On the morning of 28 January 1754, an exceptional Englishman sat down at the desk in the library of his gothic mansion, Strawberry Hill, to attend to his correspondence. It was a daily ritual, for the man in question was Horace Walpole, the greatest letter-writer of his era, as well the author of the first Gothic novel, The Castle of Otranto (1764). On that winter's morning, Walpole composed a letter in which he committed to paper for the first time a word – now fashionable, even hackneyed – based on the ancient Arabic name for Sri Lanka. The word was, of course, serendipity, defined by its creator as the faculty of discovery, "by accident and sagacity", while in search of something else.
That the organisers of the 2009 opening of Sri Lanka's much-praised Galle Literary Festival decided to commence events on 28 January, the 205th anniversary of serendipity's coinage, is an astonishing coincidence, for the literary significance of this date is little-known. The date also has another literary connection with Sri Lanka. In fiction, Jules Verne chose 28 January 1868 as the day that Captain Nemo and his fellow submariners aboard the Nautilus first caught sight of the island in Twenty Thousand Leagues under the Sea (1869). Calendar connections aside, Verne epitomises the surprising number of major Western novelists – Daniel Defoe, Charles Dickens, James Joyce, Aldous Huxley, Arthur C Clarke – who have used the island as a location, to varying degrees. In other instances, the island has provided characters or story elements. Some novelists react to the exotic ambience by penning inspired descriptions of the outstanding physical beauty of Sri Lanka. Unusual social and cultural aspects beguile others. Although disparate in style and content, these writings contribute to the rich fabric of fictional versions of the island, in many instances close to the real thing.
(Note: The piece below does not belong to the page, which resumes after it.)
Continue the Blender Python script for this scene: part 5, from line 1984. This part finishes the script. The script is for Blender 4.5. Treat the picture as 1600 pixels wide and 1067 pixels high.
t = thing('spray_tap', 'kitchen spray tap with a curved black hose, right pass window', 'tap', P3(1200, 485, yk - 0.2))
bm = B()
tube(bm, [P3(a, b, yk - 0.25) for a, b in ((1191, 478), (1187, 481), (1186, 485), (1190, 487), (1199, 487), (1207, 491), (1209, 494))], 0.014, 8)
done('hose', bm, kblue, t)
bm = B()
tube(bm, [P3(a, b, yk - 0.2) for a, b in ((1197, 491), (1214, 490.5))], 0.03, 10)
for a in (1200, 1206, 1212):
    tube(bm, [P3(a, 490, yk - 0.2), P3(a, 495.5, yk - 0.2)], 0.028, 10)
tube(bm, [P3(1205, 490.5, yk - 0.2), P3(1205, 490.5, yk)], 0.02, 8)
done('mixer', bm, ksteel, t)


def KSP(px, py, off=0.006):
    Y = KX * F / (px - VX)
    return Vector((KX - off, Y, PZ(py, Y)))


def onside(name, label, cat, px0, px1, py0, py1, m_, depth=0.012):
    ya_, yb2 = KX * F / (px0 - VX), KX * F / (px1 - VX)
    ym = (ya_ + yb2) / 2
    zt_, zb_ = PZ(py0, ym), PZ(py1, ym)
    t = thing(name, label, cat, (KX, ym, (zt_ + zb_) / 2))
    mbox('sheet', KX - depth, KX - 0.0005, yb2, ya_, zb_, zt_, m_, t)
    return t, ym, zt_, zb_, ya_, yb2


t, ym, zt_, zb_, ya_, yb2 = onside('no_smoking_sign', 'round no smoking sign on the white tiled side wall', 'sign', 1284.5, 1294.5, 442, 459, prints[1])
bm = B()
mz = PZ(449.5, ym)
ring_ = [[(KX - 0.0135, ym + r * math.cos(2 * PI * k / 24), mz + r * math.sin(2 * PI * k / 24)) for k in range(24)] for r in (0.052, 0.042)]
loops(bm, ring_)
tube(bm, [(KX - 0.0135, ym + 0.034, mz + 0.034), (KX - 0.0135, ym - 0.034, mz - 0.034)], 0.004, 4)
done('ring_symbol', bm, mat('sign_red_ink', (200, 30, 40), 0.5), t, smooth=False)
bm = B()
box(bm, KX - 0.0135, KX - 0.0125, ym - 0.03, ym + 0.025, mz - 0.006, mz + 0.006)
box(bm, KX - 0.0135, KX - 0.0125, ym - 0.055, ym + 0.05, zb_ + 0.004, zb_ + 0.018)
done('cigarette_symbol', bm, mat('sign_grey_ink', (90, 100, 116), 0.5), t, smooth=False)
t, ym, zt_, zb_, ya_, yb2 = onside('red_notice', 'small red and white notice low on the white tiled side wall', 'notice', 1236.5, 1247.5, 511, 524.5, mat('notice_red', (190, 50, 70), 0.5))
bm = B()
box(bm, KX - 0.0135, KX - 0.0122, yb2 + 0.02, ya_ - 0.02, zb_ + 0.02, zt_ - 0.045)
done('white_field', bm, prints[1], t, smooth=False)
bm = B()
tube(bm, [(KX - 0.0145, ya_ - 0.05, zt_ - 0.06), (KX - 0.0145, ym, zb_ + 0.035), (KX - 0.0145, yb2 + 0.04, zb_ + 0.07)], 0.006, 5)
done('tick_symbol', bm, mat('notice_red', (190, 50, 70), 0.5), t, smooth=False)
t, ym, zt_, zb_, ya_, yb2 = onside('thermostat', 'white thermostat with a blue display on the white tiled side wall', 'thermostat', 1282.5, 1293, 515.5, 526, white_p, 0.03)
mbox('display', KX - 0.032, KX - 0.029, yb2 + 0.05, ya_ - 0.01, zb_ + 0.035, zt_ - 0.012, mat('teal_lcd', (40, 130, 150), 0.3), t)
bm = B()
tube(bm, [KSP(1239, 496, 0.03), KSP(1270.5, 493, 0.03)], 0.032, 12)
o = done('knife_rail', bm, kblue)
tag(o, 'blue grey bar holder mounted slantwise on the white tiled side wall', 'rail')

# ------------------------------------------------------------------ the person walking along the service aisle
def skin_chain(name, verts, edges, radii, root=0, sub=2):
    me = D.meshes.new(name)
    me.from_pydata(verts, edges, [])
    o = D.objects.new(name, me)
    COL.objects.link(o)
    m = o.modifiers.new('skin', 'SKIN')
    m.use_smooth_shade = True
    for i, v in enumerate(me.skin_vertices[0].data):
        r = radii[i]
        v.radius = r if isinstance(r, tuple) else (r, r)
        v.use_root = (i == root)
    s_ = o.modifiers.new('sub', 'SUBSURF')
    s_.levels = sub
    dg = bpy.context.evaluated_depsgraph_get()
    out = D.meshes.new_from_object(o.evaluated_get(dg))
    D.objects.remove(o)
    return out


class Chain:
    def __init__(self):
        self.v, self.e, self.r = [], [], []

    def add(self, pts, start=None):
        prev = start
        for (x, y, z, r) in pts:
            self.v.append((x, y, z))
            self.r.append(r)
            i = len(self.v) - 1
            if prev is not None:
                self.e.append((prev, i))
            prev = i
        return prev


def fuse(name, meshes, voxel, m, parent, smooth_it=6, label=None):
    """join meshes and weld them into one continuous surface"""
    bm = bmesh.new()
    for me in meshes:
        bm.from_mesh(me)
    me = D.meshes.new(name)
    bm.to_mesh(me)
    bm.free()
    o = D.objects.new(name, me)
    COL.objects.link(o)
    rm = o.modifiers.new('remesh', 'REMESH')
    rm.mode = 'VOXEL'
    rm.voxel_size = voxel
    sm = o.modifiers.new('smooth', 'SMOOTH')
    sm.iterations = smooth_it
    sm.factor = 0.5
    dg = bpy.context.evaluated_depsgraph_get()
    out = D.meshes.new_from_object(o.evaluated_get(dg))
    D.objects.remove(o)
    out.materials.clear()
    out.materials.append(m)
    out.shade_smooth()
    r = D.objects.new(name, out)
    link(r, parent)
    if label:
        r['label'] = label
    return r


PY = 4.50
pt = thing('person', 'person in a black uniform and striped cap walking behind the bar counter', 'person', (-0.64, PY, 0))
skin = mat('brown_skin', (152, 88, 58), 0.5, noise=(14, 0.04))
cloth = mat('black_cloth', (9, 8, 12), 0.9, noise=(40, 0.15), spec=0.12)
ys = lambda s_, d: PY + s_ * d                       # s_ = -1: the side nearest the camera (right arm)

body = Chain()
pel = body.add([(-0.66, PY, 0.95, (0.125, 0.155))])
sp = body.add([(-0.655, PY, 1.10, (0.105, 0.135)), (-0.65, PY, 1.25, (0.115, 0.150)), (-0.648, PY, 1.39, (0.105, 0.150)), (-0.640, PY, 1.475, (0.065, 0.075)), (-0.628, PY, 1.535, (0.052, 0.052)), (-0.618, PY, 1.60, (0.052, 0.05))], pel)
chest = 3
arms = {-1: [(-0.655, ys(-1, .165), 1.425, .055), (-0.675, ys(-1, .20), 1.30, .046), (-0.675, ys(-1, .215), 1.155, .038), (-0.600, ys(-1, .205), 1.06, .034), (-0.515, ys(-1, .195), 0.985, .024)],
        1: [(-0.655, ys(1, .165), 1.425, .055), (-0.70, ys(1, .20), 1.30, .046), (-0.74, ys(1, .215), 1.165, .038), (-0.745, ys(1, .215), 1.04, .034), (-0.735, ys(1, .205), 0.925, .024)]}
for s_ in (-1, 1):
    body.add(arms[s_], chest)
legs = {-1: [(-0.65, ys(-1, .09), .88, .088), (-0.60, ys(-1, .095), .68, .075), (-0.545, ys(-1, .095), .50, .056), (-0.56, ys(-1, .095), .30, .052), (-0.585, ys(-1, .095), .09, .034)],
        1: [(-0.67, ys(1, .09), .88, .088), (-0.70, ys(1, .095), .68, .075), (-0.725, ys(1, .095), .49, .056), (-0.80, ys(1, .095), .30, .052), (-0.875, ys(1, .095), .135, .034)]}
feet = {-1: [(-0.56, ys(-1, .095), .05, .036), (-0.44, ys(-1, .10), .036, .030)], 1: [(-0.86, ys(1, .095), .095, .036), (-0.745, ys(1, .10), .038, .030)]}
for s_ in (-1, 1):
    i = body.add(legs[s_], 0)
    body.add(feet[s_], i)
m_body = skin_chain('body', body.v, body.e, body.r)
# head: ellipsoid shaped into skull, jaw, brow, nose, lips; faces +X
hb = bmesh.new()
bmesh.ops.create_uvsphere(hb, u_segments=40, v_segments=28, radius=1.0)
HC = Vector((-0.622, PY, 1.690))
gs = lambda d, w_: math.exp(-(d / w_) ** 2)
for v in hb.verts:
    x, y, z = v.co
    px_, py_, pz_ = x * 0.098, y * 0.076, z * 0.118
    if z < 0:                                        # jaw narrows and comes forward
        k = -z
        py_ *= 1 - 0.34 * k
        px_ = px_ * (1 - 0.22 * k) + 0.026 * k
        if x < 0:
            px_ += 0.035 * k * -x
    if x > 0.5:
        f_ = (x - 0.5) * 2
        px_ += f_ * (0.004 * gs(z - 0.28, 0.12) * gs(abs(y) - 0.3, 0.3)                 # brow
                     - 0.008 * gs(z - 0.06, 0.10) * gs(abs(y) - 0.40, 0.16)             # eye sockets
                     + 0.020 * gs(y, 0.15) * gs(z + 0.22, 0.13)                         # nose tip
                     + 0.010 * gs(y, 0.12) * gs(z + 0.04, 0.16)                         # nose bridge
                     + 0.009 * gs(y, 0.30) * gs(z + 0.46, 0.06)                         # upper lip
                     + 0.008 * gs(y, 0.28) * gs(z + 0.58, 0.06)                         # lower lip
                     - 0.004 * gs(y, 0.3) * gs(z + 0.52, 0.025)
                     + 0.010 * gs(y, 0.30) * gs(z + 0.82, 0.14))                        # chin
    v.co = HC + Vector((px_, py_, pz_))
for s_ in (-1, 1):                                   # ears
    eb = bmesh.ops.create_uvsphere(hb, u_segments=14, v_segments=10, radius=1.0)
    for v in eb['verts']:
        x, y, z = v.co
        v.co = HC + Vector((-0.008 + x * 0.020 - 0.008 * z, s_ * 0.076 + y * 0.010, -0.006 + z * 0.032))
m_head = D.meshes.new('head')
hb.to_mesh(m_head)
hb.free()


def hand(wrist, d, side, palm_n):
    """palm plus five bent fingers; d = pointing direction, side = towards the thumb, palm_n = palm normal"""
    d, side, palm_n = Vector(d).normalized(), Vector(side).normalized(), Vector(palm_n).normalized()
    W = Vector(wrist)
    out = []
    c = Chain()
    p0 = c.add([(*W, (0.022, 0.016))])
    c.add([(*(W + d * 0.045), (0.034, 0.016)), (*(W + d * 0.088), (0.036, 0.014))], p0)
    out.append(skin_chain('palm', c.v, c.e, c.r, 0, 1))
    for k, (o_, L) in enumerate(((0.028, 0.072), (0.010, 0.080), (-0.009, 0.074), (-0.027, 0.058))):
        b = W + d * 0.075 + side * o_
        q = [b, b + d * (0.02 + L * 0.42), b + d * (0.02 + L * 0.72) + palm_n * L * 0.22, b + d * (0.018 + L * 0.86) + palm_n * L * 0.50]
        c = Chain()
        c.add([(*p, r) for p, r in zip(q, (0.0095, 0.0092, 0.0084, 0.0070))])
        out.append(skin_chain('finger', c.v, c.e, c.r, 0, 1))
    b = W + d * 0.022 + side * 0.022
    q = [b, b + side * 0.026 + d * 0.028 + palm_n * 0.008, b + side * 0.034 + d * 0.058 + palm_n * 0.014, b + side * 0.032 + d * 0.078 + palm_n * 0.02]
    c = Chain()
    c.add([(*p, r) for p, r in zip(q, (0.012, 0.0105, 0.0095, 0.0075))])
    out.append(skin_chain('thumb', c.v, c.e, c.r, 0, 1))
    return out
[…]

Fittingly, it was Daniel Defoe, a pioneer novelist in the English language, who made first use of the island, then held by the Dutch and called Zeilan. In his novel The Life, Adventures and Piracies of the Famous Captain Singleton (1720), there is an episode in which the eponymous hero's ship is stranded on the shores of the island. The army of the Dutch-independent Kandyan Kingdom besieges Captain Singleton and his crew before they are able to escape. This episode was inspired by the experiences of sailor Robert Knox, who was confined in the kingdom for 19 years. His An Historical Relation of Ceylon (1681), written with help from physicist Robert Hooke, contains the first – and possibly finest – description of the island in English.
The Cinghalese
It took half a century after the British acquired Ceylon from the Dutch in 1796 for the first island-based novels, written by little-known authors, to appear. More notable were references to Ceylon by two celebrated novelists representing opposite ends of the fiction spectrum. First was Charles Dickens, whose last, unfinished novel, The Mystery of Edwin Drood (1870), has as characters the enigmatic twins Neville and Helena Landless, who were born and brought up in Ceylon. After the death of their mother, they suffer at the hands of a cruel stepfather before being rescued by a philanthropist and sent to England. Second, the 1872 English translation of Verne's Twenty Thousand Leagues under the Sea contained a gripping underwater episode in which a pearl diver is saved from a shark attack off Mannar, the location of the traditional pearl fishery. While there are many storybook descriptions of Ceylon by characters aboard approaching ships, there is only one by a character aboard a submarine: "When at noon the Nautilus came to the surface of the sea, there was land in sight about eight miles to westward," Verne wrote. "The first thing I noticed was a range of mountains, the shapes of which were most capricious. On taking the bearings, I knew we were nearing the Island of Ceylon, the pearl which hangs from the lobe of the Indian Peninsula."